Lot n° 10

BALZAC Honoré de (1799-1850). L.A., [Paris vers le 16 janvier 1835], à la marquise de CASTRIES ; …

Estimation : 5 000 - 6 000 EUR
Adjudication : Invendu
Description
BALZAC Honoré de (1799-1850). L.A., [Paris vers le 16 janvier 1835], à la marquise de CASTRIES ; 3 pages et quart in-8 sur papier vélin fin.
Belle lettre amoureuse à la marquise de Castries, qui l'avait repoussé deux ans auparavant.
«Votre lettre me fait bien de la peine. Oui, vous me connaissez bien peu, si vous croyez qu'il existe des succès qui puissent ou m'enivrer ou me faire oublier ce que j'aime. Pour moi le succès n'est rien, car le succès vient du monde ; le bonheur est tout et ne vient que d'une seule personne, aussi est-elle plus que le monde. Ce n'est pas en faisant la Soeur Marie [Soeur Marie des Anges, projet abandonné en partie repris dans les Mémoires de deux jeunes mariées] que je puis ne pas penser à celle dont vous parlez.
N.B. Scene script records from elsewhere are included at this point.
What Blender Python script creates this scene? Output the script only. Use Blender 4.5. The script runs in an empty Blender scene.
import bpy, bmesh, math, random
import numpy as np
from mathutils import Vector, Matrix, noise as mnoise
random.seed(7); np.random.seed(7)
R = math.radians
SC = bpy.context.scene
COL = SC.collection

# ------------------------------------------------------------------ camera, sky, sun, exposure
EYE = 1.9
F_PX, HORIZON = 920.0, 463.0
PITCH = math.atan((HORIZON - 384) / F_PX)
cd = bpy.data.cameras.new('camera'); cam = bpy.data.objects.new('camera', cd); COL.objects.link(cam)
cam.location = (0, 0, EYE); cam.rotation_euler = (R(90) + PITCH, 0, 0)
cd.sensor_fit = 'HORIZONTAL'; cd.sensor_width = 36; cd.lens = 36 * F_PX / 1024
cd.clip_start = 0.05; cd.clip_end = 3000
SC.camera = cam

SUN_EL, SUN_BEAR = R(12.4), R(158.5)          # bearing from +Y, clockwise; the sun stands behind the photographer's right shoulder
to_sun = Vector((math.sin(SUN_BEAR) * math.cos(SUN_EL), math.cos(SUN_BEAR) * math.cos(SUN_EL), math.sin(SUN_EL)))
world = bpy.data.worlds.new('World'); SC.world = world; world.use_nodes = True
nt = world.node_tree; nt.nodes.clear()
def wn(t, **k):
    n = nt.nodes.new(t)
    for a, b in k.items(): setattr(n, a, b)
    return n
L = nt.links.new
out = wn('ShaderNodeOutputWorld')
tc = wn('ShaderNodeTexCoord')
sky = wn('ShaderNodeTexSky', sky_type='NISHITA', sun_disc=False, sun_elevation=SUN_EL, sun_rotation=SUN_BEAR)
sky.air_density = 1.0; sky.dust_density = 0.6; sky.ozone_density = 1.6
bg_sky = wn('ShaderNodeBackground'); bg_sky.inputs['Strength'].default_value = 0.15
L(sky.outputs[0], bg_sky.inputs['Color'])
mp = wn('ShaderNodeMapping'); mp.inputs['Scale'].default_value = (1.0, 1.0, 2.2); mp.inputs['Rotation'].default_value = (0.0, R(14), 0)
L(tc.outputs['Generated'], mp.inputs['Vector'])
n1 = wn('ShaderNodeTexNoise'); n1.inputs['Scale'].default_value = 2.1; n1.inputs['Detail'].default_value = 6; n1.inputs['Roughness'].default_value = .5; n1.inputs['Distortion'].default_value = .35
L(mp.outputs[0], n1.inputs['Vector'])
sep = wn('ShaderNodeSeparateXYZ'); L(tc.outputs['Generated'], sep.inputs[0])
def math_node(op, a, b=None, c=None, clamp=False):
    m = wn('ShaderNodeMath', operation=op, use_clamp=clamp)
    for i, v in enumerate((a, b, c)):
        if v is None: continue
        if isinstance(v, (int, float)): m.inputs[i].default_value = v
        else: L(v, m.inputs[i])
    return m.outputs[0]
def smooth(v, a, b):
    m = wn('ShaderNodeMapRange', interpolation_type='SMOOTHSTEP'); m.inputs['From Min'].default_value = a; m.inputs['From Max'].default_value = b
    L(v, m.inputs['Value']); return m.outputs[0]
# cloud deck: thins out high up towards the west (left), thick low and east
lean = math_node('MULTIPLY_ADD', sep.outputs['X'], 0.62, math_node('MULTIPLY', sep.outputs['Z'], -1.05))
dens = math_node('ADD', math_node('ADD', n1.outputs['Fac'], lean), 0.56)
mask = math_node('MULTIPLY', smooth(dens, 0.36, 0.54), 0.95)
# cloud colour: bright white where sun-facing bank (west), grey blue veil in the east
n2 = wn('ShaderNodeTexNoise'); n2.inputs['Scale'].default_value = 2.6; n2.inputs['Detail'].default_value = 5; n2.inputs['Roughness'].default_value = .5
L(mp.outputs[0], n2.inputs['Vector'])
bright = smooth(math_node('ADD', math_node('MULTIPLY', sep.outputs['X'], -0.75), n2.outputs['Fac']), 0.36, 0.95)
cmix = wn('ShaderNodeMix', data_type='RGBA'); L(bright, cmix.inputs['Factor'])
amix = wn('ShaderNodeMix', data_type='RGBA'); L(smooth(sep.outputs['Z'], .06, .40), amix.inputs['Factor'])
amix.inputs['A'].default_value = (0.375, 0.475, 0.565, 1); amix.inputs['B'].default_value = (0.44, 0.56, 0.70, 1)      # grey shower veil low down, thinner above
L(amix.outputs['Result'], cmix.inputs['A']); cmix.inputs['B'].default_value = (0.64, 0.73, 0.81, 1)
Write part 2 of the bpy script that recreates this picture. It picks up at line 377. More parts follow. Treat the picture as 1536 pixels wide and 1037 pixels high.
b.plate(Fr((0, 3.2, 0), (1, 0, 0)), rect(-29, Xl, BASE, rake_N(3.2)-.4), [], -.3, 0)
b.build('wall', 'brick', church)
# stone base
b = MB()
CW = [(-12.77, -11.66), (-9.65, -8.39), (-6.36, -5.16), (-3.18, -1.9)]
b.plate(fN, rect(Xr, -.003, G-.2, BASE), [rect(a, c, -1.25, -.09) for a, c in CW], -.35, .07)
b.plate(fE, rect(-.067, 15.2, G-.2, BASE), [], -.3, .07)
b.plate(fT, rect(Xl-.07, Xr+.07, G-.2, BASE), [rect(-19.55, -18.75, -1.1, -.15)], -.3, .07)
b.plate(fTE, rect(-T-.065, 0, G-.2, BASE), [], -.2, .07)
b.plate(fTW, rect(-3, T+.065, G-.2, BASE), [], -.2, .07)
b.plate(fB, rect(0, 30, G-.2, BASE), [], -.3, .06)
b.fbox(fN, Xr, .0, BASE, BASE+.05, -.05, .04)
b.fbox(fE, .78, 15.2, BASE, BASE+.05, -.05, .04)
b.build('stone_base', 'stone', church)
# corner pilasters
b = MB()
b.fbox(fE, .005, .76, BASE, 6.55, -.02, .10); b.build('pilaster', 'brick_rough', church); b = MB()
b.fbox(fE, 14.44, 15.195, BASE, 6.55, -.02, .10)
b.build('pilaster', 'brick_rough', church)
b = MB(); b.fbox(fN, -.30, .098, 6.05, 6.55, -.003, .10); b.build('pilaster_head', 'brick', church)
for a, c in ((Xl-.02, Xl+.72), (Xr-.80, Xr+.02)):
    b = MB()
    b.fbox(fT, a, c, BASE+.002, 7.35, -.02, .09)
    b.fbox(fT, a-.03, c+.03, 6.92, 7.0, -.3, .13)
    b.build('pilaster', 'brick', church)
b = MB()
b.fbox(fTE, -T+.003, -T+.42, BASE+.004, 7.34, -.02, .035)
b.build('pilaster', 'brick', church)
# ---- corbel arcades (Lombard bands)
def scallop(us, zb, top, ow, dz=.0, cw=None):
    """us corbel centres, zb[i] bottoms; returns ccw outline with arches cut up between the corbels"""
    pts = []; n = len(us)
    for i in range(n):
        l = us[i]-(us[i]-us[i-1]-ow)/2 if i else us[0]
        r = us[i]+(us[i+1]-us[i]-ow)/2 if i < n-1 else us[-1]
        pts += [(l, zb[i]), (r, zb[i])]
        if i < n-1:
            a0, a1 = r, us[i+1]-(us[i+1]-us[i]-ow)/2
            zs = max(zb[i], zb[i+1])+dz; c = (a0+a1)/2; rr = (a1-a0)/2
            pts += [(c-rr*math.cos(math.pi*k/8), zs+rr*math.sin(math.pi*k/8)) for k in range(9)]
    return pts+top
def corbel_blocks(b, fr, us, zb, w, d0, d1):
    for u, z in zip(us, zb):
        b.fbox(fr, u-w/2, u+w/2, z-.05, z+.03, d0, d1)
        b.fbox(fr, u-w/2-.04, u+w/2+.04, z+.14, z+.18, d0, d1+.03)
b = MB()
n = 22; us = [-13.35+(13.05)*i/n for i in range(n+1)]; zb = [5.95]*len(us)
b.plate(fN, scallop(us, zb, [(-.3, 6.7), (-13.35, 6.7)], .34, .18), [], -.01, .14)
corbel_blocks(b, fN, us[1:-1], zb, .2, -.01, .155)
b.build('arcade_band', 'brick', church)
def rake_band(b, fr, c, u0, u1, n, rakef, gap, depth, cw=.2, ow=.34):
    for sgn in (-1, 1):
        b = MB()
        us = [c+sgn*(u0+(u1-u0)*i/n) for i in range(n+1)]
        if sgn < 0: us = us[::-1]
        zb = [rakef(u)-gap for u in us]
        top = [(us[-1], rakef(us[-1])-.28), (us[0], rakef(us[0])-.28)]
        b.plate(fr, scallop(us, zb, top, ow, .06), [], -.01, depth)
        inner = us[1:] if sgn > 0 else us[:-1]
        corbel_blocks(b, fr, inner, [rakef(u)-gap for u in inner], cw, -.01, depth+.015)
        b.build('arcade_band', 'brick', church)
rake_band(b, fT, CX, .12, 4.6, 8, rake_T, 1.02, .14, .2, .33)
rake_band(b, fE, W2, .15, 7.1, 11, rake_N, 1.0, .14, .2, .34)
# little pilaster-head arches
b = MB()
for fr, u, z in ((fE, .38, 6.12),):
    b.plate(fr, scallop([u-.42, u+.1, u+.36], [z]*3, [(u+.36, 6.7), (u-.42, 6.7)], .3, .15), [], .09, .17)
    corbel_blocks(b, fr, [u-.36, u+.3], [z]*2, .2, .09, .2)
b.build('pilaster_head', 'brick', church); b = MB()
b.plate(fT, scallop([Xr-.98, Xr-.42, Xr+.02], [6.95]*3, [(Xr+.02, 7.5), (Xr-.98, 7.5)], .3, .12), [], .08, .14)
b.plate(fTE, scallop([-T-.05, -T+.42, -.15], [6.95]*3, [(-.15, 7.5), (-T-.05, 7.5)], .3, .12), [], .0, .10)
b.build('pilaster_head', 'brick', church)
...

Quoiqu'elle se soit à plaisir retirée de moi, j'ai toujours été près d'elle. Vous dites que je ne crois qu'à moi. Ne me faites ni sot ni léger, ce sont deux espèces d'hommes en qui je ne me transformerai jamais. Si vous [me] connaissiez, si vous aviez voulu me connaître, vous auriez en étendant un peu la main interrogé la profondeur d'un coeur qui garde tout, d'un coeur qui n'oublie que le mal, d'un ami fidèle jusqu'à la bêtise, dévoué jusqu'à ne considérer comme rien l'offrande de sa vie ; et d'une pensée assez grande pour croire que la plus difficile des tâches humaines est de demeurer pendant toute une vie, chaque jour plus aimant qu'on ne l'était la veille. Il vous serait bien difficile de me reprocher autre chose que des distractions à de grands travaux ; quant à ce que disent ces 7 ou huit cents sots dont se compose le monde je vous crois trop grande et trop élevée pour penser que vous adoptiez les niaiseries avec lesquelles ils s'imaginent pouvoir corroder un caractère ou obscurcir une destinée. Non, ne me préférez pas votre corniche, quoique ce soit votre créature elle ne me vaut pas moi qui ai tant fait pour la remplacer. Vous vous trompez, je suis sur le seuil de la jeunesse, l'âge me chasse de cette belle maison où tout reluit, où le plaisir explique tout ; vous êtes la dernière figure que j'y verrai, et vous croyez que l'on renonce à la dernière image du bonheur ; vous m'y avez .../...
fait croire et vous avez lentement détaché, un à un, les innombrables liens que je m'étais plu à prendre, mais votre privilège à vous est de tout renouer d'un mot. Croyez-vous donc que je sois assez petit pour mener la vie d'un fat ! Si je ne vous connaissais pas j'aurais pris le mot succès pour une épigramme. Quand je voudrai mener une vie dissipée je vous le dirai et je tâcherai de faire tout en grand, mais il m'est venu tant de choses en lisant votre lettre et j'ai si peu de tems que je n'ai d'autre ressource que de vous aller voir.
Je trouverai un moment ce soir. Je vous apporterai Mme de B...t [probablement le manuscrit de La Femme abandonnée, dont l'héroïne est Mme de Beauséant], car je ne sais plus quand je partirai, la Revue ne m'a pas envoyé d'épreuves hier, à tantôt donc.»
Provenance : Baron Roger d'Aldenburg (fils naturel de Mme de Castries et de Victor de Metternich, fils du chancelier d'Autriche ; vente Metternich, Vienne, 19 novembre 1907, n° 1836).
Correspondance (Pléiade), t. I, n° 35-1411.